Clearly, in order to convince snippy ol' Jim Gordon that his latest adopted vigilante is bogus, Batman will need more EVIDENCE.  Fortunately, Batman is a detective and that's what he does; that evening, in fact, as crime erupts again in Gotham City:

"Look, circus boy, this was your choice; I wanted you to wear long pants and sleeves.  Alfred wanted you to wear long pants and sleeves. CHILD SERVICES wanted you to wear long pants and sleeves.  The only person who didn't want you to wear long pants and sleeves was Commissioner Gordon, for some reason."

Does crime really 'erupt' in Gotham City? Isn't it really more like a constant burbling? Isn't the sound of gently burbling crime what allows most Gothamites to nod off at night? In any case,  Batman gets his shot when Deadshot, the awesome trick shooter and marksman, manages somehow, utterly unexplained, to shoot a hole in his own pocket, apparently for the sole purpose of giving Batman a clue.

"Stevens! Fetch the darning kit!"

How on earth with that scrap of cloth let Batman undo Deadshot? Why, in most elaborate and tortured way imaginable, of course....


John C said...

Gordon's reaction actually explains a lot about Gotham, now tat I think about it. If he can't think of any way to stop a gun-toting vigilante and hasn't been fired, then I'm guessing that the city isn't particularly good at prosecuting criminals.

I'm surprised that the Comics Code Authority didn't object to this story, though, given that there's an entire section about how forbidden it is to portray authority figures as inept.

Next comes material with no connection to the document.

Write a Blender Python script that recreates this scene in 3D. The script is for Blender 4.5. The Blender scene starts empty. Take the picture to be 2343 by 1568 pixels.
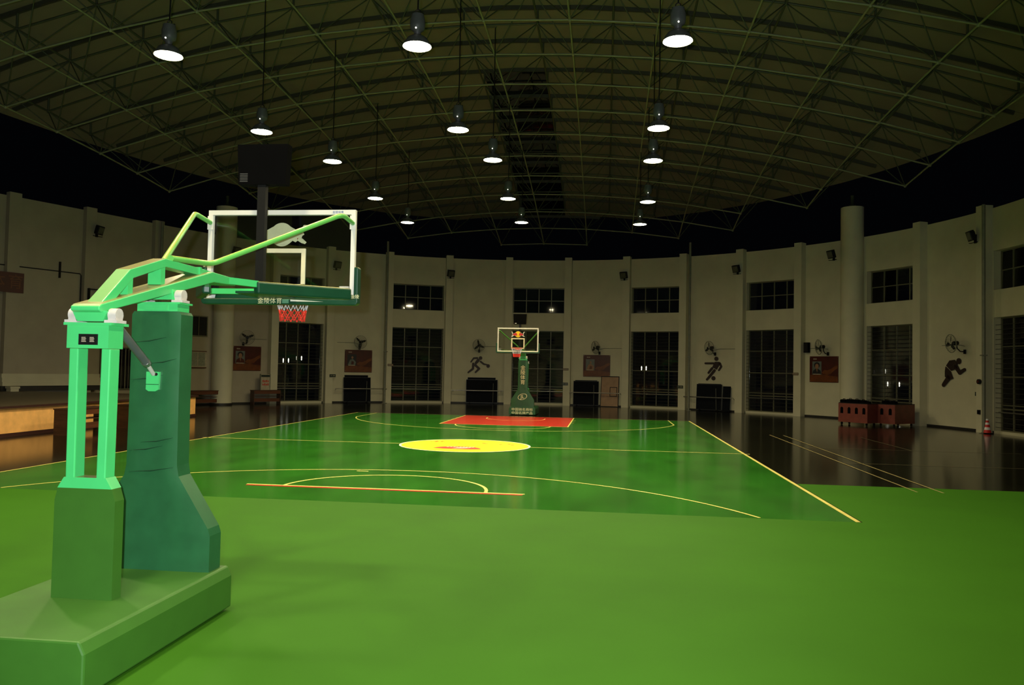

Those "am I being replaced?" stories are wild, too, I believe the only times that the writers were willing to show Superman crying. So, it was at least as important to them as making sure all romantic partners were portrayed as nosy, hectoring killjoys.

Anonymous said...

About doings over at Superman, remember that the editor over there was Mort Weisinger, who was known to have a taste for humiliating people in his employ. I suspect that a lot of that spilled into his ideas for what constitutes a good story.